African societies that tried to rebel against colonial occupation after the initial conquest continued to try and leverage numbers against much smaller imperial military forces--sometimes through trying to inspire large numbers of men to attack despite countering fire from repeating rifles in order to overwhelm imperial lines, as in the Maji-Maji uprising against German authorities in colonial Tanzania. Increasingly this simply didn't work as imperial militaries became more adept at preparing for and countering such attacks and as colonial authorities moved to break up or punish anything that looked as if it might mobilize organized military resistance (often harshly punishing people involved in political or religious movements that didn't necessarily intend to mount a violent or even non-violent challenge to imperial domination). Harsh reprisal tactics that amounted in some cases to genocide (as in German reprisals against the Herero in colonial Namibia) also affected the willingness of African societies to continue mounting direct military responses to imperial authority.

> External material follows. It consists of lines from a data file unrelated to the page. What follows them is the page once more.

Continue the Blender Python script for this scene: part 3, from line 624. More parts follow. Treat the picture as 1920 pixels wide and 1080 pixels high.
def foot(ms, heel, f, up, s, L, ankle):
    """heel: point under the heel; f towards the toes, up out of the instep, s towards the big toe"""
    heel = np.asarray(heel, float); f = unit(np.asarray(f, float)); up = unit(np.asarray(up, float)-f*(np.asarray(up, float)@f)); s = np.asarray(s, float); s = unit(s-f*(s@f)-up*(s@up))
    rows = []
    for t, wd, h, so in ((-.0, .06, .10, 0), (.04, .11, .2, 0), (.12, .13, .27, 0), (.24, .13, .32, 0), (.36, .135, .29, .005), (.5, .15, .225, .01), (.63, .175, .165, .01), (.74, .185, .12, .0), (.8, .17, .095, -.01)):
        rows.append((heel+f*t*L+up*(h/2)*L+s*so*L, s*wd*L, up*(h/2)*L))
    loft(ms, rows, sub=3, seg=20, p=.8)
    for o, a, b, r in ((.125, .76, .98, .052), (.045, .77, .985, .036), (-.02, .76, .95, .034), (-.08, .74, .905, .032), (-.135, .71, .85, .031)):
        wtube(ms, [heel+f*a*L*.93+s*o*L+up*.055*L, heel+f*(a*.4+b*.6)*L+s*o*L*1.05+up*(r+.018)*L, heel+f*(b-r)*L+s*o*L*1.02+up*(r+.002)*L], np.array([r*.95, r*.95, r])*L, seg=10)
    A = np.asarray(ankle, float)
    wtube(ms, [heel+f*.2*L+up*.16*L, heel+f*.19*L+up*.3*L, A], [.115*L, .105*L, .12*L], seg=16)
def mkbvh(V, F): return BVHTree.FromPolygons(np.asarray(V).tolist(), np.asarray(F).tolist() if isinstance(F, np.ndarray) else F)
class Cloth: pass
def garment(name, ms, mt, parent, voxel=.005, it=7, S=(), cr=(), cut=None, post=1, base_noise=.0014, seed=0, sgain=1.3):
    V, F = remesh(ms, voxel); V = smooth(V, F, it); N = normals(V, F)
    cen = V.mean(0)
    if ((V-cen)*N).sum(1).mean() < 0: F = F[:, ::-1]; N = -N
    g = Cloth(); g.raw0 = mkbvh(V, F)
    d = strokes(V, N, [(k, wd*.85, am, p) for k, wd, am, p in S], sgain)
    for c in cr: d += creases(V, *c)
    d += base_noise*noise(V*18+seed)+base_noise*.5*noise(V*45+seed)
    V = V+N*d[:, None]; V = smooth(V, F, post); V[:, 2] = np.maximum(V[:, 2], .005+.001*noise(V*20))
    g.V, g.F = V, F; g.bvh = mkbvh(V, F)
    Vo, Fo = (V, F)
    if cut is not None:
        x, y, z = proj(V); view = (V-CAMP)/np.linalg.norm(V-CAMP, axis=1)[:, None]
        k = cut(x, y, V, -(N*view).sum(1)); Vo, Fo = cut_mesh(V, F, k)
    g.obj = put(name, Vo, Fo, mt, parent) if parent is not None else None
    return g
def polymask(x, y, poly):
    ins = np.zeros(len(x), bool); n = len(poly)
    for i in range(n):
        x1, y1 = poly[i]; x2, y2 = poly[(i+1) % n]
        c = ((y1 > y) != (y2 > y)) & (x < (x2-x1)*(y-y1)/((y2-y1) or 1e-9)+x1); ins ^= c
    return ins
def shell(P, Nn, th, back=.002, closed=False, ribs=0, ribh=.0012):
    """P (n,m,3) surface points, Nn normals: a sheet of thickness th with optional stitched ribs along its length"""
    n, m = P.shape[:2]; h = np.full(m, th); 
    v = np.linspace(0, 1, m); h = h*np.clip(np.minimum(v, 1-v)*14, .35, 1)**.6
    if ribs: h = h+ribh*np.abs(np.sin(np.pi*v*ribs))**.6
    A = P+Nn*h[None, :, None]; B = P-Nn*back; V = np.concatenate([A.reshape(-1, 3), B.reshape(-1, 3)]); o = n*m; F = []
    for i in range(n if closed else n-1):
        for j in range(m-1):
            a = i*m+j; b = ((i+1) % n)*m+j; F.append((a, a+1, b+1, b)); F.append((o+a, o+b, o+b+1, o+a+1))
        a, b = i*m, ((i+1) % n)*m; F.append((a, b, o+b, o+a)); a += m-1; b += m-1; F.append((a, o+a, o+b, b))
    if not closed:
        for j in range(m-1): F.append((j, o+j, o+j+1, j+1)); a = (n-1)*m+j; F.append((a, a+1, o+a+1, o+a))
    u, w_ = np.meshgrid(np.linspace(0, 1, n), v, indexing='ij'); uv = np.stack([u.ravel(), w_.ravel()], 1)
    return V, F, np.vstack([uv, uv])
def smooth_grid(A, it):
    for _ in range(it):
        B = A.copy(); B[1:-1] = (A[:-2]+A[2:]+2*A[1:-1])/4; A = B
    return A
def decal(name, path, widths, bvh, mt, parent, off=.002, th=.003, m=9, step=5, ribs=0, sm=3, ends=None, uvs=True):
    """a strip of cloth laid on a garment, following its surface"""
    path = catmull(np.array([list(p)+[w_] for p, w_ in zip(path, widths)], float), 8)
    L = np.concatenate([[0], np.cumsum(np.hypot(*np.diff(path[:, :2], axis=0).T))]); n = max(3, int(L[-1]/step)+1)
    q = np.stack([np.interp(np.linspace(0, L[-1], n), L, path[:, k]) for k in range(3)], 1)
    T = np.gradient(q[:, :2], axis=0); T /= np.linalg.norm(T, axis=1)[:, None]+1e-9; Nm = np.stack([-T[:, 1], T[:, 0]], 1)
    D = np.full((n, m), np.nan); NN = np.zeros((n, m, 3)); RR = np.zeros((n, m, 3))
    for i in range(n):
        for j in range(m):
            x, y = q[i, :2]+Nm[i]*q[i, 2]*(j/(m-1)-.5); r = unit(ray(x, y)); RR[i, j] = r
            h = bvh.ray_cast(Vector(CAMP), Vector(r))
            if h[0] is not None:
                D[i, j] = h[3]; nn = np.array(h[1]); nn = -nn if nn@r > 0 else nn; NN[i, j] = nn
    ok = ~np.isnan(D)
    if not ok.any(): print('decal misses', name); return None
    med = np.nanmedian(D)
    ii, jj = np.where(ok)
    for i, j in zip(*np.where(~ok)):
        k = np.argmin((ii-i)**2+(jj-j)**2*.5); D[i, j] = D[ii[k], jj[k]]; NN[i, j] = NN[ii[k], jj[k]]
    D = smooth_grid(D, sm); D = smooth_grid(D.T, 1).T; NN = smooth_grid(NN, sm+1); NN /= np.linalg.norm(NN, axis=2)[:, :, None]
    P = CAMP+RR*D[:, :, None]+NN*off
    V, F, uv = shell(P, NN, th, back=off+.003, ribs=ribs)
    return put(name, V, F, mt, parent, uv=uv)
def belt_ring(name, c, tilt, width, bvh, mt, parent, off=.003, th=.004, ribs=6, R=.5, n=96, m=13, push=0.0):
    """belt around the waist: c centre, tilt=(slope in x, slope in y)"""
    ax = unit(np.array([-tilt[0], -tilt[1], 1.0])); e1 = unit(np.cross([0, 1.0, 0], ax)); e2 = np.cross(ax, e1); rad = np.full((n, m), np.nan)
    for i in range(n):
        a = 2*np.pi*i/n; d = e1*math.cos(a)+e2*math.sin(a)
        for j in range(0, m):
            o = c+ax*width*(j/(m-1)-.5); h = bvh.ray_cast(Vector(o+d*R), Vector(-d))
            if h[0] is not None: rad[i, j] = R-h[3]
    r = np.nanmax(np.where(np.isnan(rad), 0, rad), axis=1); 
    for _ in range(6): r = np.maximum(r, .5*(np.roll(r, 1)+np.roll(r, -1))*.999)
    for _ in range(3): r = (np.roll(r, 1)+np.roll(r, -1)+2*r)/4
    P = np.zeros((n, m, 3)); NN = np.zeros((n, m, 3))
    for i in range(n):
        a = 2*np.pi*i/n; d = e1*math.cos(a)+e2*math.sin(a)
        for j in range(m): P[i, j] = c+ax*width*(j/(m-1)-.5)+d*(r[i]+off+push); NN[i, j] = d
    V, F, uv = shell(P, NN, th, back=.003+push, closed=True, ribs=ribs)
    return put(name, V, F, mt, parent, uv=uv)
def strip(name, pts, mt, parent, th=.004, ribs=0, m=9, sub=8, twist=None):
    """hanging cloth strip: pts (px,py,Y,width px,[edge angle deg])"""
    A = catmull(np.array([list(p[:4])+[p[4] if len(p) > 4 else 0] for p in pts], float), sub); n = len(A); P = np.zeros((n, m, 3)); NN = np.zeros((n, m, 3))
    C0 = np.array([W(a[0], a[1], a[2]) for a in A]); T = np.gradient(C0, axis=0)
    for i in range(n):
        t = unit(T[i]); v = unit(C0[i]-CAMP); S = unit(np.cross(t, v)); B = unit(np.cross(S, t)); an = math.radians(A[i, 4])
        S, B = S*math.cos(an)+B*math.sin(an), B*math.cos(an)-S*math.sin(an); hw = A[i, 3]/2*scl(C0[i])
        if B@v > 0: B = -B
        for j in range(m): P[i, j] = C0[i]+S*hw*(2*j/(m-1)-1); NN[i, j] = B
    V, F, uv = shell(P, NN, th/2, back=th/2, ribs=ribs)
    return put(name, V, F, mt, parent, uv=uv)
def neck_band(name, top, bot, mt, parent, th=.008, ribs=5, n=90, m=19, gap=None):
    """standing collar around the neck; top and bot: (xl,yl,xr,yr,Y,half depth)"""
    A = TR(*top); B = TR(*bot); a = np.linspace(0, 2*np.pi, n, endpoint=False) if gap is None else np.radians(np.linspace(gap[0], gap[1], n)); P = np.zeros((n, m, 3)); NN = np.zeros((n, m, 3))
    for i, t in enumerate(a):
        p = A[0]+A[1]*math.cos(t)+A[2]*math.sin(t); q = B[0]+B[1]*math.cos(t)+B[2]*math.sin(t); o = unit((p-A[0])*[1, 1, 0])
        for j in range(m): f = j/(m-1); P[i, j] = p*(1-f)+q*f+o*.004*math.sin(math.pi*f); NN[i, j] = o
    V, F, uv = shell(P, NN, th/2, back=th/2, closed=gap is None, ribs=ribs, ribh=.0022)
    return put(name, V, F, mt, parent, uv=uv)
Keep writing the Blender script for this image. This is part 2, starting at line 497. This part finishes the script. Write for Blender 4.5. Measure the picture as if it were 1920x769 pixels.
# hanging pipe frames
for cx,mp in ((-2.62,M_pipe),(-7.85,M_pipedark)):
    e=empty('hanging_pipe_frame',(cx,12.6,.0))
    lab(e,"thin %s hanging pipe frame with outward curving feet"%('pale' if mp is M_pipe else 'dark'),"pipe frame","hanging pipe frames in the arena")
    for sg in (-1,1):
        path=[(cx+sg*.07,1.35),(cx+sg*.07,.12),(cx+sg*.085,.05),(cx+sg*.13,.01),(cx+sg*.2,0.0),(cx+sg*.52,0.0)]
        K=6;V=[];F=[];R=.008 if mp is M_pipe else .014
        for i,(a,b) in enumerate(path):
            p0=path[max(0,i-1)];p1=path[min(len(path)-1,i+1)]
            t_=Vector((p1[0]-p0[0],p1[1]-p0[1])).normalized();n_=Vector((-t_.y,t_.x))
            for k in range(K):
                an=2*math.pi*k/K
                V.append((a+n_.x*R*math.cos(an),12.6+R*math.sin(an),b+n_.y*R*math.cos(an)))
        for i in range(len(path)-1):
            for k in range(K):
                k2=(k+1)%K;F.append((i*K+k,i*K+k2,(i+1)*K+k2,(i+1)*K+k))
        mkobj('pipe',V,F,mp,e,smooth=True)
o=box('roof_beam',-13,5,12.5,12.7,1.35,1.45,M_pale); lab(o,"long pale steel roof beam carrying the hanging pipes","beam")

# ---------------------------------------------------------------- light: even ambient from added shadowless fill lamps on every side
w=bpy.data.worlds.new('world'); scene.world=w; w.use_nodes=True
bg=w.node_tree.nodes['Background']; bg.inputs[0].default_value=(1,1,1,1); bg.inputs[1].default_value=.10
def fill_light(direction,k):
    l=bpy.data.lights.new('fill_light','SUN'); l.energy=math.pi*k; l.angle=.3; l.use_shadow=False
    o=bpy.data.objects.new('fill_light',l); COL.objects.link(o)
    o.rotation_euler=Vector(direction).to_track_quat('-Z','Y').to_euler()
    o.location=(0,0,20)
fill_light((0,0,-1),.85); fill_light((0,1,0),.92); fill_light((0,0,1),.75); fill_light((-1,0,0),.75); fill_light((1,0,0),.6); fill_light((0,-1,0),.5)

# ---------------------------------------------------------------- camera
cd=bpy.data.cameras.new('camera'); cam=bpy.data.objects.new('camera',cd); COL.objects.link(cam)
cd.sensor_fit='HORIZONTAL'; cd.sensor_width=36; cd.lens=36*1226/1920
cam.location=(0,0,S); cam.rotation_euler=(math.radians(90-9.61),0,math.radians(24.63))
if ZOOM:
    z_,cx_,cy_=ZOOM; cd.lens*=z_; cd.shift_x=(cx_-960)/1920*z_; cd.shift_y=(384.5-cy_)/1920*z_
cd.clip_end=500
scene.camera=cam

In addition to what u/swarthmoreburke has written, it's worth mentioning the Ethiopian approach in more detail - an approach that kept them free of colonial domination into the 20th century.
The Ethiopian approach: buy all the guns and cannons you can, to match European firepower.
European powers were not the only target of this. Ethiopia had fought the Sudanese Mahdists in one of the last large predominantly spear-and-sword battles in the world. Both sides used guns, in limited numbers (but in sufficient numbers for the Ethiopian emperor, Yohannes IV, to be killed by a musket ball). European powers, who had at first encouraged this arming (the British in order to stop the Mahdists), tried to stop or at least restrict this flow of guns. Germany refused an order for 100,000 rifles, and Italy stopped direct imports. Imports continued through Djibouti, perhaps about 25,000 rifles per year. When the Italian and Ethiopian armies met at Adwa (Adowa) in 1896, the Ethiopian army brought more guns to the battle: about 80,000 vs 15,000.